IOC: US Olympic Bid for 2016 in Jeopardy if Cuba Banned from Baseball Classic

By Phillip Whitten

PHOENIX, January 20. IT didn’t take long. Two weeks ago, in “Bush League,” we argued that the Bush Administration’s ill-considered decision to bar Cuba from the strangely named “World Baseball Classic,” scheduled to take place March 3-20 in the United States, Japan and Puerto Rico, would jeopardize future Olympic bids by the USOC and US cities.

Officials in Chicago have been mulling over a potential bid for the 2016 Games.

It was hardly a brash prediction. The International Baseball Federation (IBAF), which is a member of the International Olympic Committee, says it must abide by the rules of that body, which hold that "any form of discrimination to a country or person on grounds of race, politics, gender or otherwise is incompatible with the Olympic movement."
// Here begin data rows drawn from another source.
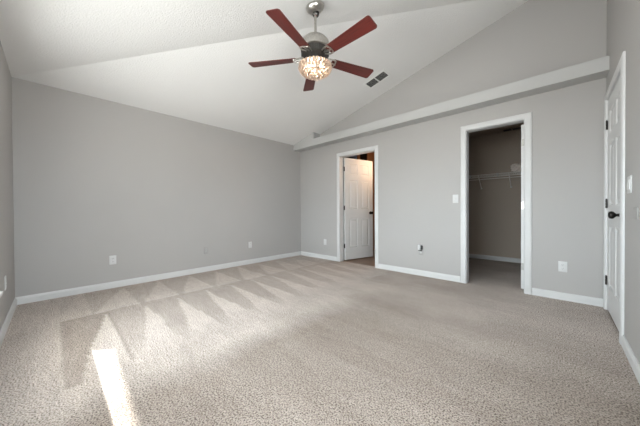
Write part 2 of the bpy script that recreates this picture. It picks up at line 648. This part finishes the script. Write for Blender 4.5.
# unseen roof and side wall added outside the windows to shape the daylight
struct('shade_roof', MB().prism([(-4, YC - TC - 0.02), (9, YC - TC - 0.02), (9, -6.675), (-4, -6.246)], 2, 2.50, 2.58), m_vinyl, 'unseen roof added outside the windows to trim the sunlight', 'roof')


struct('shade_wall', MB().box(4.85, 4.97, -9.5, YC - TC - 0.02, -0.14, 2.5), m_blocker, 'unseen dark wall added outside to block skylight', 'wall')


# ------------------------------------------------------------------ trim
def base_profile(t=0.014, h=0.082):
    return [(0, 0), (t, 0), (t, h - 0.022), (t - 0.004, h - 0.012), (t - 0.006, h - 0.004), (t - 0.010, h), (0, h)]


def baseboard(name, axis, a0, a1, pos, sgn, mat, label):
    """axis 0: runs along x at y=pos; axis 1: runs along y at x=pos; sgn = direction of the room"""
    pr = [(pos + sgn * d, z) for d, z in base_profile()]
    mb = MB().prism(pr, axis, a0, a1)
    return struct(name, mb, mat, label, 'baseboard')


CW = 0.072       # casing width
baseboard('baseboard_west', 1, -L, 0, 0, 1, m_trim, 'white baseboard along the long dark grey wall')
baseboard('baseboard_north_1', 0, 0.014, D1[0] - CW - 0.004, 0, -1, m_trim, 'short white baseboard between the corner and the open door')
baseboard('baseboard_north_2', 0, D1[1] + CW + 0.004, D2[0] - CW - 0.004, 0, -1, m_trim, 'white baseboard between the two doorways')
baseboard('baseboard_north_3', 0, D2[1] + CW + 0.004, W, 0, -1, m_trim, 'white baseboard right of the closet doorway')
baseboard('baseboard_south', 0, 0.014, W, YC, 1, m_trim, 'white baseboard under the windows at the left edge')
baseboard('baseboard_east', 1, -L + 0.014, D3[0] - CW - 0.004, W, -1, m_trim, 'white baseboard on the right wall beside the door')
baseboard('baseboard_closet', 0, 2.62, 4.72, cy1, -1, m_trim, 'white baseboard at the back of the closet')


def casing_set(w, h):
    """door surround in local coords: opening x 0..w, wall face y=0, room at -y; casing + jamb"""
    mb = MB()
    t = 0.018
    prof = [(0.004, 0), (0.004, -0.010), (0.012, -t), (CW - 0.02, -t), (CW - 0.006, -0.014), (CW, -0.010), (CW, 0)]
    # left leg, right leg (mitre by overlap of a shared outline), head
    def leg(sign, x0):
        r0 = [Vector((x0 - sign * u, v, 0)) for u, v in prof]
        r1 = [Vector((x0 - sign * u, v, h + u)) for u, v in prof]
        mb.loft([r0, r1])
    leg(1, 0)
    leg(-1, w)
    r0 = [Vector((-u, v, h + u)) for u, v in prof]
    r1 = [Vector((w + u, v, h + u)) for u, v in prof]
    mb.loft([r0, r1])
    # jambs through the wall with a stop
    jt = 0.019
    mb.box(-jt, 0, 0, TB, 0, h).box(w, w + jt, 0, TB, 0, h).box(-jt, w + jt, 0, TB, h, h + jt)
    return mb


def placed(mb, loc, rotz):
    return mb.xf(Matrix.Translation(loc) @ Matrix.Rotation(rotz, 4, 'Z'))


struct('trim_1', placed(casing_set(D1[1] - D1[0], D1[2]), (D1[0], 0, 0), 0), m_trim, 'white casing around the doorway with the open door', 'trim')
struct('trim_2', placed(casing_set(D2[1] - D2[0], D2[2]), (D2[0], 0, 0), 0), m_trim, 'white casing around the dark closet doorway', 'trim')
# east wall: local x runs along -y of the room, room lies at -x
struct('trim_3', placed(casing_set(D3[1] - D3[0], D3[2]), (W, D3[1], 0), -PI / 2), m_trim, 'white casing around the closed door at the right edge', 'trim')


# ------------------------------------------------------------------ doors
def door_leaf_mb(w, h=2.03, t=0.035, z0=0.02):
    """six-panel leaf: x 0..w from the hinge side, y 0..t, panels moulded on both faces"""
    mb = MB()
    st, mu = 0.105 * w / 0.76, 0.095 * w / 0.76
    pw = (w - 2 * st - mu) / 2
    xb = [0, st, st + pw, st + pw + mu, w - st, w]
    zb = [0, 0.235, 0.825, 1.015, 1.600, 1.700, 1.925, h]
    pan = {(1, 1), (3, 1), (1, 3), (3, 3), (1, 5), (3, 5)}
    b = mb.b
    def V(x, y, z):
        return b.verts.new((x, y, z + z0))
    for side in (0, 1):
        yf = 0 if side == 0 else t
        dr = 1 if side == 0 else -1
        for i in range(5):
            for j in range(7):
                x0, x1, za, zc = xb[i], xb[i + 1], zb[j], zb[j + 1]
                if (i, j) in pan:
                    steps = [(0, 0), (0.006, 0.003), (0.014, 0.010), (0.026, 0.010), (0.050, 0.002)]
                    rings = [[V(x0 + s_, yf + dr * d, za + s_), V(x1 - s_, yf + dr * d, za + s_),
                              V(x1 - s_, yf + dr * d, zc - s_), V(x0 + s_, yf + dr * d, zc - s_)] for s_, d in steps]
                    for a_, c_ in zip(rings, rings[1:]):
                        for k in range(4):
                            b.faces.new((a_[k], a_[(k + 1) % 4], c_[(k + 1) % 4], c_[k]))
                    b.faces.new(rings[-1])
                else:
                    b.faces.new((V(x0, yf, za), V(x1, yf, za), V(x1, yf, zc), V(x0, yf, zc)))
    for q in (((0, 0, 0), (0, t, 0), (0, t, h), (0, 0, h)), ((w, 0, 0), (w, t, 0), (w, t, h), (w, 0, h)),
              ((0, 0, 0), (w, 0, 0), (w, t, 0), (0, t, 0)), ((0, 0, h), (w, 0, h), (w, t, h), (0, t, h))):
        b.faces.new([V(*p) for p in q])
    bmesh.ops.remove_doubles(b, verts=b.verts, dist=0.0001)
    bmesh.ops.recalc_face_normals(b, faces=b.faces)
    return mb


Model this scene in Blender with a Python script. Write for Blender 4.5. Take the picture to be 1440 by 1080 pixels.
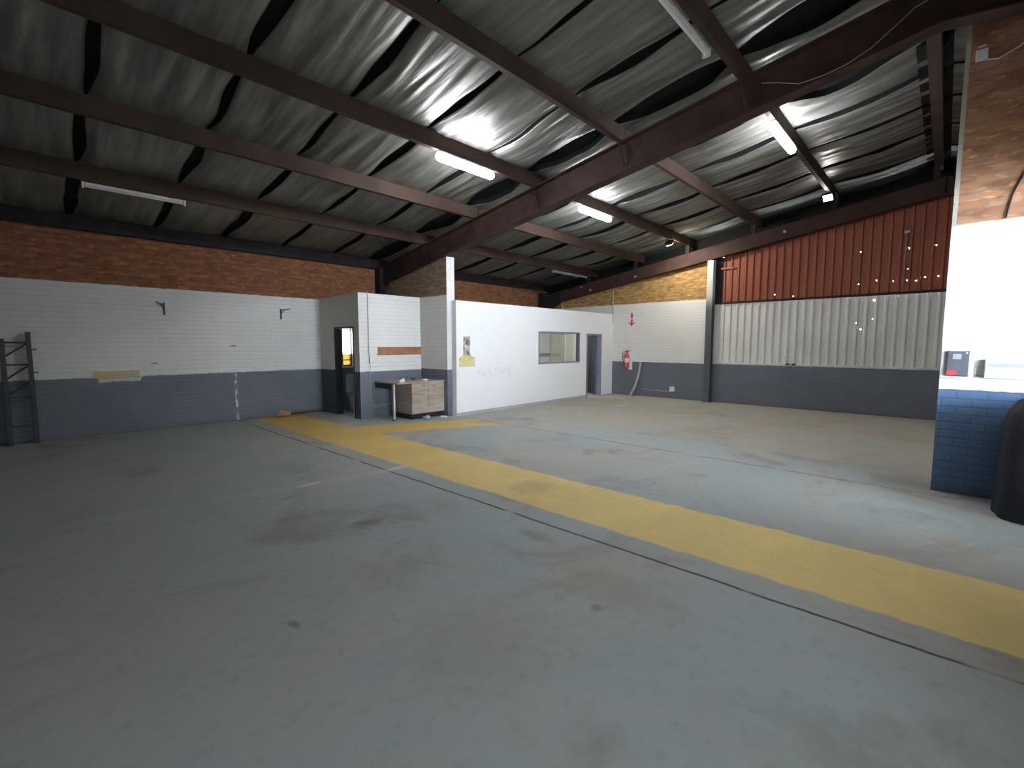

FINA has a similar rule and has stated that countries that so discriminate will not be permitted to host FINA events in the future. The issue came up at the 1998 FINA Masters World Swimming Championships, held in Casablanca, Morocco, where, just before the meet began, Moroccan officials announced that Israeli swimmers (whose entry fees had already been accepted) would not be allowed to compete – or even enter the country.

(This decision was especially strange given that a member of the FINA Executive Board is an Israeli and he had been in Morocco to take part in the planning of the meet).

Afterwards, FINA President Mustapha Larfaouie announced that in the future, no country would be allowed to host a FINA event unless it ensured that all competitors would be welcome to compete, without regard to race, nationality, politics or gender.

Since the IBAF is a member of the IOC, it, too, is bound by IOC rules, especially this one, which prohibits discrimination against athletes based upon the political policies of their country.

Recently, IOC president Jacques Rogge said he'd love to see the USA bid to host the Olympic Games in the future, but not if the US bars Cuba from taking part in the World Baseball Classic.

Strangely, Cuban athletes have competed in the USA. Just last year an international soccer tournament in which Cuba participated was held in the US. Cubans participated in the 1996 Atlanta Games as well, winning nine gold medals and 25 in all. These events are often embarrassing to Cuba when, as usually happens, some of their top athletes defect.

Yesterday, USOC Chairman Peter Ueberroth called on the Bush administration to reverse its decision to bar Cuba, which was expected to contend for the gold with the USA.

Ueberroth, a former baseball commissioner and head of the 1984 Los Angeles Olympics, confirmed that the decision would damage US efforts to host the Olympics in the future.

"It is important to any future bid city from the United States that this be reversed," Ueberroth said during a telephone interview with The Associated Press. "It's disappointing. This will impact IOC members negatively.”